9. The integrated front projection display of claim 8, wherein the digital whiteboard system is modular and removable.
10. The integrated front projection display of claim 1, wherein the digital whiteboard system is modular and removable.
11. An integrated front projection display system comprising:
a) a planar projection screen formed on a front surface of a rigid frame, the screen including means for reflecting light from the screen in a preselected spatial distribution;
b) a movable arm hingedly connected at a first end to the rigid frame, the arm being movable between a storage position and a projection position, the arm further comprising means for moving the arm between said storage and projection positions and for retaining the arm at each of said positions;
c) a projection head mounted on a second end of the movable arm such that it does not substantially obstruct the view of the projection screen when the arm is in the projection position, the projection head including means for providing an image to be displayed, means for focusing the image onto the projection screen, and means for correcting the keystone effect in the projected image when the arm is in the projection position.; and
d) a digital whiteboard system comprising at least one sensor to track the movement of a stylus on the projection screen.
12. The integrated front projection display of claim 11, wherein the screen includes an erasable whiteboard.
13. The integrated front projection display of claim 11, wherein the at least one sensor is a UV sensor.
14. The integrated front projection display of claim 11, wherein the at least one sensor is an IR sensor.
15. The integrated front projection display of claim 11, wherein the at least one sensor is a laser sensor.
16. The integrated front projection display of claim 11, further comprising a stylus, wherein the stylus includes transmitters that provide signals to the at least one sensor.

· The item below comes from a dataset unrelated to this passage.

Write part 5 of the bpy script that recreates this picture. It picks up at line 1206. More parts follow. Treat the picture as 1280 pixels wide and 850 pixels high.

17. The integrated front projection display of claim 11, wherein the frame has at least one side member and the digital whiteboard system is mounted on one of said side member.
18. The integrated front projection display of claim 17, wherein the at least one sensor is attached to said frame.
19. The integrated front projection display of claim 18, wherein the digital whiteboard system is modular and removable.
20. The integrated front projection display of claim 11, wherein the digital whiteboard system is modular and removable.
21. A front projection system comprising:
a) a front projection screen; and
b) a front projector device integrally coupled to the projection screen, the projector device having:
i) a mechanical off-axis keystone correction compensation greater or approximately equal to 22,
ii) a throw distance of at most 800 mm,
iii) a throw-to-screen diagonal ratio of at most one; and

c) a digital whiteboard system comprising at least one sensor to track the movement of a stylus on the projection screen.
22. The integrated front projection display of claim 21, wherein the screen includes an erasable whiteboard.
23. The integrated front projection display of claim 21, wherein the at least one sensor is a UV sensor.
24. The integrated front projection display of claim 21, wherein the at least one sensor is an IR sensor.
25. The integrated front projection display of claim 21, wherein the at least one sensor is a laser sensor.
26. The integrated front projection display of claim 21, further comprising a stylus, wherein the stylus includes transmitters that provide signals to the at least one sensor.
27. The integrated front projection display of claim 21, wherein the front projection screen is mounted on a frame housing having a side bezel and the digital whiteboard system is mounted on one of said side bezel of said frame housing.
28. The integrated front projection display of claim 27, wherein the at least one sensor is attached to said frame housing.
29. The integrated front projection display of claim 28, wherein the digital whiteboard system is modular and removable.
30. The integrated front projection display of claim 21, wherein the digital whiteboard system is modular and removable.